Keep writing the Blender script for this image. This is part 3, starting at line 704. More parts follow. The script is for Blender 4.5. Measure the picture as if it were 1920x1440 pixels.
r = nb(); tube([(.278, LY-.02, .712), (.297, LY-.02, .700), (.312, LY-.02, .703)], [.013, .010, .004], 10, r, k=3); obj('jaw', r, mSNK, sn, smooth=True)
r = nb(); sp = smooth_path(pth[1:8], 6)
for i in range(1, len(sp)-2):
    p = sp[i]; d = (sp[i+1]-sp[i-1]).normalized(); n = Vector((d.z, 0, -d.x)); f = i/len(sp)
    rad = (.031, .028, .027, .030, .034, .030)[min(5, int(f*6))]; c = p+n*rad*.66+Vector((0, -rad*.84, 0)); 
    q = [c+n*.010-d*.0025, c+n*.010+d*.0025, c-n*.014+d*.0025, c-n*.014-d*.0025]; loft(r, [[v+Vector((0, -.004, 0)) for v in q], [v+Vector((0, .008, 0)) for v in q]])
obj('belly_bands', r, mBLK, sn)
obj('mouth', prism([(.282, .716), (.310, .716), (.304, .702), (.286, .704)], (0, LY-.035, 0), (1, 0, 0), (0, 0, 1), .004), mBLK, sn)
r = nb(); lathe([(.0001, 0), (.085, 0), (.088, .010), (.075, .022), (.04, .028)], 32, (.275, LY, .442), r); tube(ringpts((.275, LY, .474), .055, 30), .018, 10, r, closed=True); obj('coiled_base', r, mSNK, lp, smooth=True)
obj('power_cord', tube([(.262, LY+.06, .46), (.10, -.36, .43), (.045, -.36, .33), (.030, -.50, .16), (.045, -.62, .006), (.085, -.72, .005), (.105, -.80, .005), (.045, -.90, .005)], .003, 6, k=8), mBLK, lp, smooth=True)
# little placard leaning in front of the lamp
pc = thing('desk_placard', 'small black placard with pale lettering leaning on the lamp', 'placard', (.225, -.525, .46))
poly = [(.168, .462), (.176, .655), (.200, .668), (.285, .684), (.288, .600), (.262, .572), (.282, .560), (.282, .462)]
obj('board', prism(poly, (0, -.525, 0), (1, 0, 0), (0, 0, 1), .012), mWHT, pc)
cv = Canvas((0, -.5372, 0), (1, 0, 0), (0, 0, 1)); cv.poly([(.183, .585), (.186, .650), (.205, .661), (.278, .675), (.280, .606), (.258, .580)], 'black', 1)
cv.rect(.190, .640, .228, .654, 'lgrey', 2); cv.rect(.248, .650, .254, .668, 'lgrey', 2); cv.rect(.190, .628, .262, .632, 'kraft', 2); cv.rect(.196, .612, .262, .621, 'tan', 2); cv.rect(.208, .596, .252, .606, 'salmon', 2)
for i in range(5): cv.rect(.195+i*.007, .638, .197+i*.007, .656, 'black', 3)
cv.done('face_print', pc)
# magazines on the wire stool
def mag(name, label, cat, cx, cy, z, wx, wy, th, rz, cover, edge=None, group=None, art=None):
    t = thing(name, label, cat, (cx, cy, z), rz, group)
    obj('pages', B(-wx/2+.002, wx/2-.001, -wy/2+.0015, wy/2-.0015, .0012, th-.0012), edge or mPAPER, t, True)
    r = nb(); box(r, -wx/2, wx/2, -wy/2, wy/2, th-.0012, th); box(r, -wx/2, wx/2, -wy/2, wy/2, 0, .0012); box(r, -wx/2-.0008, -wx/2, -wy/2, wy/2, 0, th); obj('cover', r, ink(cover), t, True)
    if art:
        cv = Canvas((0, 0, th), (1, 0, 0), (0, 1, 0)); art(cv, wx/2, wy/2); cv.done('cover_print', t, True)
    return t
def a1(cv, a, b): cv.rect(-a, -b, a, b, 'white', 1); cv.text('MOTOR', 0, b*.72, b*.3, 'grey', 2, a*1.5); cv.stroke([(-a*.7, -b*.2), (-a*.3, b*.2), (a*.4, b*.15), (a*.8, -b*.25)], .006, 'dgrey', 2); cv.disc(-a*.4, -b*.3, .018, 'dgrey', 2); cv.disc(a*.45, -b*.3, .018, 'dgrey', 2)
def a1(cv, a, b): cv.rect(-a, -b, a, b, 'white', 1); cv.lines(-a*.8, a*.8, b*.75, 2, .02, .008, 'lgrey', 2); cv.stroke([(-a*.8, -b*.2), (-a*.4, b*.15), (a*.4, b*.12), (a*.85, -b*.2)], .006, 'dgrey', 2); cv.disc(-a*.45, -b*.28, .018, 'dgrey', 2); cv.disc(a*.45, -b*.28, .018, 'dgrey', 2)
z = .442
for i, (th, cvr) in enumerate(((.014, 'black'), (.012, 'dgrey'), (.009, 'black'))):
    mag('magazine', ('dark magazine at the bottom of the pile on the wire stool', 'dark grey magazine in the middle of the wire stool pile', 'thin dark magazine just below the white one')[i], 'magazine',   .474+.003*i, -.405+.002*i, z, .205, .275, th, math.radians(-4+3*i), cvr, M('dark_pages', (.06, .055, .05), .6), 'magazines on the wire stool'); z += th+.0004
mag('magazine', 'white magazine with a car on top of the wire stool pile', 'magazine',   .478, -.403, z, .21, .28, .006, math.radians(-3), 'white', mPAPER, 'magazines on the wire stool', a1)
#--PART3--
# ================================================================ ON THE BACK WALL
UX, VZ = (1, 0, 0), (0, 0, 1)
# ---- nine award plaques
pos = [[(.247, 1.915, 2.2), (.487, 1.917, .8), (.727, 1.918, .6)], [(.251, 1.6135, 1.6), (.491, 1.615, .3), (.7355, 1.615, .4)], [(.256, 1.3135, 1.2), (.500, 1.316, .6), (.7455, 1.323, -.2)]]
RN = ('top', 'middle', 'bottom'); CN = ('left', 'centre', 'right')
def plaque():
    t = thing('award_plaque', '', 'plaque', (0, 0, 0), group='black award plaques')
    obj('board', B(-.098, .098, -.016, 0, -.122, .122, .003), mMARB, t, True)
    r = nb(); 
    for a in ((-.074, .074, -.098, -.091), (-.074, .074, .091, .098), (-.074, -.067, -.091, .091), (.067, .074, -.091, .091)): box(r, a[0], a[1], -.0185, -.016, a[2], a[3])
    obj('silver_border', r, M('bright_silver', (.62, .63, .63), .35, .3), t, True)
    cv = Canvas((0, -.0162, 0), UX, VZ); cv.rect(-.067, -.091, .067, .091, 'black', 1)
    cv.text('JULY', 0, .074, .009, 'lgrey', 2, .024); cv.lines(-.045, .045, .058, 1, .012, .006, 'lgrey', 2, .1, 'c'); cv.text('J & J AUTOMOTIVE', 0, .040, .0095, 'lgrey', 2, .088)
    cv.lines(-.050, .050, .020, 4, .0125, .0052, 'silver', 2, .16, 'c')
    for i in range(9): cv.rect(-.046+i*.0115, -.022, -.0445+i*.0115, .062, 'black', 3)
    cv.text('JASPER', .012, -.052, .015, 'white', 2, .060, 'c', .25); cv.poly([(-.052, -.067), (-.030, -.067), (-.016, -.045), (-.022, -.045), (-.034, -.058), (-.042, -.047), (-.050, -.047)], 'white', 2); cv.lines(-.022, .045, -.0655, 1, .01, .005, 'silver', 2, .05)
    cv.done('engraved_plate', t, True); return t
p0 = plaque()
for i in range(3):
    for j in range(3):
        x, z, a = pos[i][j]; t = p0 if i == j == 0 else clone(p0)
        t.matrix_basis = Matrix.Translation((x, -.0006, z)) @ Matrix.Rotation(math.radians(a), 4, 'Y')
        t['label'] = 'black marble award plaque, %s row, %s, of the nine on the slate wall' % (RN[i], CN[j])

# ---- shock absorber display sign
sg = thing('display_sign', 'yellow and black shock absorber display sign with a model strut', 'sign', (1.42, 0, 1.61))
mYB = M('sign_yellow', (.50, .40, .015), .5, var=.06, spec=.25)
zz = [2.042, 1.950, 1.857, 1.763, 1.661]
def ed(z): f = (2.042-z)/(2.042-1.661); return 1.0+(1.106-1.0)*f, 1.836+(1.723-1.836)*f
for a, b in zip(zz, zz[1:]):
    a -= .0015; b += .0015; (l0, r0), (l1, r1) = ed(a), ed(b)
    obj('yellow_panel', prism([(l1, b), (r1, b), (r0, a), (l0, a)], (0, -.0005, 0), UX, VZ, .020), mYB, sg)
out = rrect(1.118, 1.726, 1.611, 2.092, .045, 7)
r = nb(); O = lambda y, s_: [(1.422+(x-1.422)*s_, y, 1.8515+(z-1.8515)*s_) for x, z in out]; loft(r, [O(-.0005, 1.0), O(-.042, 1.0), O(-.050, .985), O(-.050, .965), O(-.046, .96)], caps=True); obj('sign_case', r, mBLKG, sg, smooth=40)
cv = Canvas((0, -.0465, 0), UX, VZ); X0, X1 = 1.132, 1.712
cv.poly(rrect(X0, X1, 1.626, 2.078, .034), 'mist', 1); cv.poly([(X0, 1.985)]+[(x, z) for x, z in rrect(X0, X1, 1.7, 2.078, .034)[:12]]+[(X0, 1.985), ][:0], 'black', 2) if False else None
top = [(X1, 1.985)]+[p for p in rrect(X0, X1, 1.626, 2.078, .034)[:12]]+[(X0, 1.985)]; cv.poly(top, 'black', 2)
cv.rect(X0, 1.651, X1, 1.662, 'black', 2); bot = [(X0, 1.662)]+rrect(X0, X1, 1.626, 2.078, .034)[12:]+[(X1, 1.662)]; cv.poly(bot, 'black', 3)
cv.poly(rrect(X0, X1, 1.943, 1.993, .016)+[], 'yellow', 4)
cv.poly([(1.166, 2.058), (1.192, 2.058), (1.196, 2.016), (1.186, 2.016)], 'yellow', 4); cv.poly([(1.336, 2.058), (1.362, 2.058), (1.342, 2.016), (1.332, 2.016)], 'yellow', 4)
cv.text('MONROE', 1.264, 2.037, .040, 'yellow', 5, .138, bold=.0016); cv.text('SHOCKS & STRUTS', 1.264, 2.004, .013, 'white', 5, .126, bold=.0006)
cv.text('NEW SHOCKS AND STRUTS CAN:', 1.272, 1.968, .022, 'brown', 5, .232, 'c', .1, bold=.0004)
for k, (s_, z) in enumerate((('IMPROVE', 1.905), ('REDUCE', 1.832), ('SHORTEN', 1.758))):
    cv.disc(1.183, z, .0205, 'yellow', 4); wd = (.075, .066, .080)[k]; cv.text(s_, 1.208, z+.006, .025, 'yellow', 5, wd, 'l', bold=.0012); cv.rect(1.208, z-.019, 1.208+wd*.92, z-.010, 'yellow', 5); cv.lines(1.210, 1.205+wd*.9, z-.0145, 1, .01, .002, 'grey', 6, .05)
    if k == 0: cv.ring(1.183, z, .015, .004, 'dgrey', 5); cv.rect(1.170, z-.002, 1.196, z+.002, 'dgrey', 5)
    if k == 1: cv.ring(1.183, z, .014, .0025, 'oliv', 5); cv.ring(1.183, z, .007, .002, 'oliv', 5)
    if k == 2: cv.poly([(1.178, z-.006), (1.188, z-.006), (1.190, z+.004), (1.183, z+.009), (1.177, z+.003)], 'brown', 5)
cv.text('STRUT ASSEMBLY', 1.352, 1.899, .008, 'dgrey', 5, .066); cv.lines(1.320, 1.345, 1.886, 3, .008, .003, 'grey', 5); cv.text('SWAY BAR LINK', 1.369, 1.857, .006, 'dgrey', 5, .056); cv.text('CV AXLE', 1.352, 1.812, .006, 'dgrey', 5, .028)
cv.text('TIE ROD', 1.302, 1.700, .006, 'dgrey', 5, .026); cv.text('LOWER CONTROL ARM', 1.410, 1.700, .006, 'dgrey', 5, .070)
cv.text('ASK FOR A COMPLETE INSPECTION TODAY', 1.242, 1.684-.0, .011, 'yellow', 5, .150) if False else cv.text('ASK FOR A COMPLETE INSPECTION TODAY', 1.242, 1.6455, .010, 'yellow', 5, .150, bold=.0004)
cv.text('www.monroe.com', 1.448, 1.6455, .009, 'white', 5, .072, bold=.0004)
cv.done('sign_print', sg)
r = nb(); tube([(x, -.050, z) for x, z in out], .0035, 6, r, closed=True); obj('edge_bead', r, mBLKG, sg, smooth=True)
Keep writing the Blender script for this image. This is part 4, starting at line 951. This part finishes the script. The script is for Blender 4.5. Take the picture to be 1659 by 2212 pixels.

# What this task involves
Using the records above, select and copy every line that has the word "pixels".

# In response
Keep writing the Blender script for this image. This is part 3, starting at line 704. More parts follow. The script is for Blender 4.5. Measure the picture as if it were 1920x1440 pixels.
Keep writing the Blender script for this image. This is part 4, starting at line 951. This part finishes the script. The script is for Blender 4.5. Take the picture to be 1659 by 2212 pixels.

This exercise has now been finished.